** Start Supplied data **

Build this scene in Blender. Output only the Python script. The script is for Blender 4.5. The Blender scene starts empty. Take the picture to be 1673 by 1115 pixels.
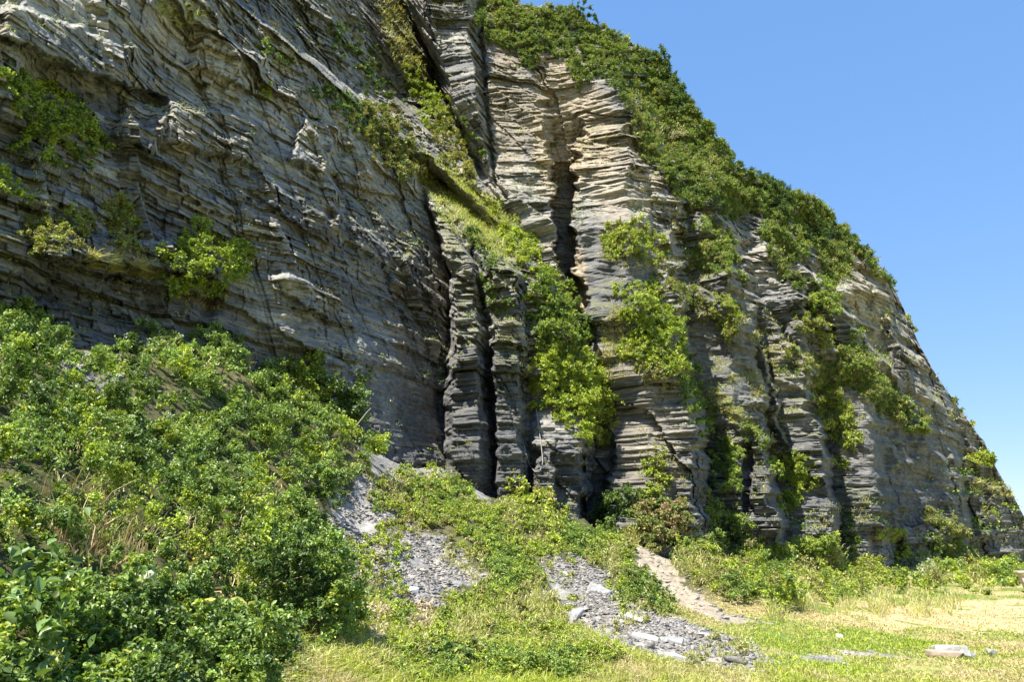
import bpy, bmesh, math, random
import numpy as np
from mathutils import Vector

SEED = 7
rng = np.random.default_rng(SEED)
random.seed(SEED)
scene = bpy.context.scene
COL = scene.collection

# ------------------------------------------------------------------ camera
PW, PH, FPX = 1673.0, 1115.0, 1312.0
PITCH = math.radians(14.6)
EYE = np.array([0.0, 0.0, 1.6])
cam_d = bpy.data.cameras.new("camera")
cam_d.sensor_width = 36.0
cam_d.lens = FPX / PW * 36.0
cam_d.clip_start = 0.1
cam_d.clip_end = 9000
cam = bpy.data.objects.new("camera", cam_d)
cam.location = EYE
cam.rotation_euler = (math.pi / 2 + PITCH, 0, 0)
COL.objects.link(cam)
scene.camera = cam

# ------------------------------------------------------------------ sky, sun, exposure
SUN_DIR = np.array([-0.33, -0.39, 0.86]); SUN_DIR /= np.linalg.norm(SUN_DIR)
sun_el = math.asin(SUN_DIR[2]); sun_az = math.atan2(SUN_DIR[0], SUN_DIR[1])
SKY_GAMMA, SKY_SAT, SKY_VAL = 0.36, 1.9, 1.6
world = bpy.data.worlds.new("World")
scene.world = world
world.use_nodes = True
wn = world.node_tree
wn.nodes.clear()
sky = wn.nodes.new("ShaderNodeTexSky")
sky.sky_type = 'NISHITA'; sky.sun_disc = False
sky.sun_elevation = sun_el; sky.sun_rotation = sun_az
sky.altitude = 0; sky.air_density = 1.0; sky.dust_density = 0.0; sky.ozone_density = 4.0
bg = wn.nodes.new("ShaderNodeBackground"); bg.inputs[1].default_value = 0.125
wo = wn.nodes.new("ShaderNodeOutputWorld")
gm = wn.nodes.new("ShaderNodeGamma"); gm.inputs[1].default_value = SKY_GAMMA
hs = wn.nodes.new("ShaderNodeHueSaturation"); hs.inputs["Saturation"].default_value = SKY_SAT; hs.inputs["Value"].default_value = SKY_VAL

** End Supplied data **
** Start Supplied data **

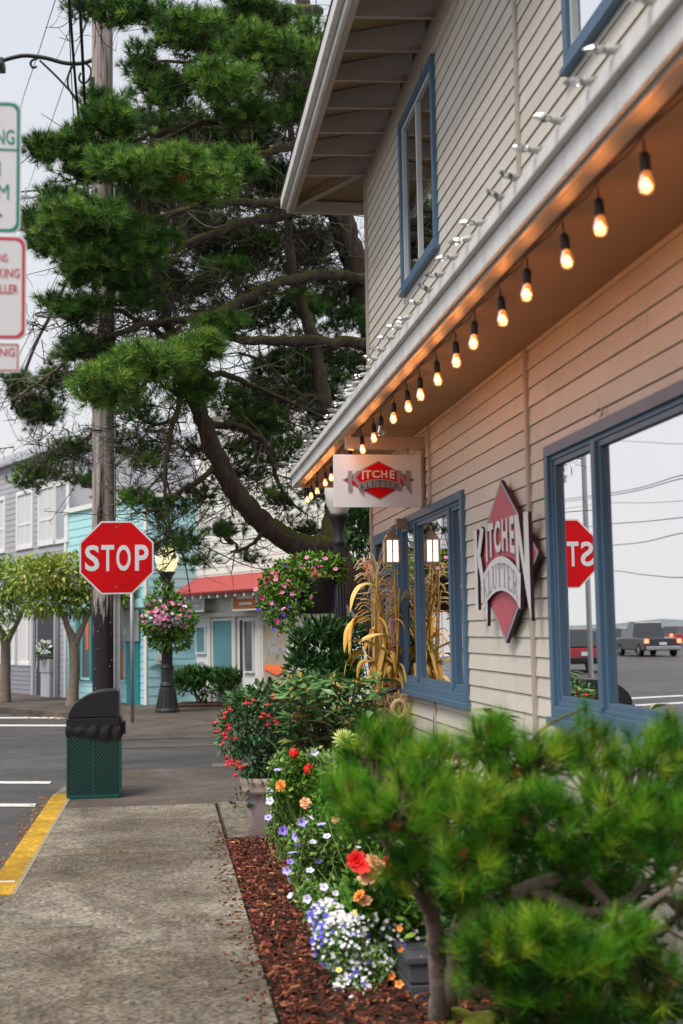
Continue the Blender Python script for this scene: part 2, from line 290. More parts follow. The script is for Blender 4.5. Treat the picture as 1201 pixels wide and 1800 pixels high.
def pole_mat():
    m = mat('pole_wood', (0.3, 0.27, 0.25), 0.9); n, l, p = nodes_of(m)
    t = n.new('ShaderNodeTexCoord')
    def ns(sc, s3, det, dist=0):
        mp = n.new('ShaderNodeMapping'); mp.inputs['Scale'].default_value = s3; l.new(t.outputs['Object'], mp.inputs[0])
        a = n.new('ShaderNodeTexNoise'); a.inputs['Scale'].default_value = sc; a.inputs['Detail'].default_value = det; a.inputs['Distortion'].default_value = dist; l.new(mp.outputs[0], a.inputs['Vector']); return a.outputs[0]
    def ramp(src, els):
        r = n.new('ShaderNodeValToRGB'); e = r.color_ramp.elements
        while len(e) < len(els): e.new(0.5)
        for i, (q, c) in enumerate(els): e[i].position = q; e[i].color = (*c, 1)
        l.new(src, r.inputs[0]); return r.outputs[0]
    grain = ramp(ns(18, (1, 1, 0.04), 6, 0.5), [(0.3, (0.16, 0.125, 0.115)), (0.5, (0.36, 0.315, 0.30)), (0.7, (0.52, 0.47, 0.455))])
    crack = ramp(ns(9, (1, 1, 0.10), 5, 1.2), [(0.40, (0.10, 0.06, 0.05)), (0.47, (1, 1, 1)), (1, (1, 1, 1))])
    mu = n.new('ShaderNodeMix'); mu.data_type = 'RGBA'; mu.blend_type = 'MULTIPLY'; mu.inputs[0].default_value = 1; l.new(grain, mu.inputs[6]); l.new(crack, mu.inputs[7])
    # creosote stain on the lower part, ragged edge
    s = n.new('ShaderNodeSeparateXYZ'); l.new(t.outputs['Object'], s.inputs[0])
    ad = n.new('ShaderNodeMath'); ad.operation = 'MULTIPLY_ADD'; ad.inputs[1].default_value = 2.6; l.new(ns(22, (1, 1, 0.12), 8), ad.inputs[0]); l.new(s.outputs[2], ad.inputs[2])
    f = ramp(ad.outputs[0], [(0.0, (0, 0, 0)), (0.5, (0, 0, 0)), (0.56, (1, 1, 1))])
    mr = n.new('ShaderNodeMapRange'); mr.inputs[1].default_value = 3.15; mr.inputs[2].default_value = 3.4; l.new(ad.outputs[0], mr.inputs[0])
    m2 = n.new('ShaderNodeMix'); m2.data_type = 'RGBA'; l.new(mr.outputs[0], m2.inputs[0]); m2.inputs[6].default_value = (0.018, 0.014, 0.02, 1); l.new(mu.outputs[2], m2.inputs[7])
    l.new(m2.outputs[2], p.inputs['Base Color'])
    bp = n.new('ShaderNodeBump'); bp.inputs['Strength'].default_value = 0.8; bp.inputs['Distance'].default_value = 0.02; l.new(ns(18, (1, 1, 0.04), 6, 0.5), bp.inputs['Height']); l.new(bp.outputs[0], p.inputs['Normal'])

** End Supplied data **

• _Problem_: Copy each line above containing the string "from".

• _Task solution_:
from mathutils import Vector
Continue the Blender Python script for this scene: part 2, from line 290. More parts follow. The script is for Blender 4.5. Treat the picture as 1201 pixels wide and 1800 pixels high.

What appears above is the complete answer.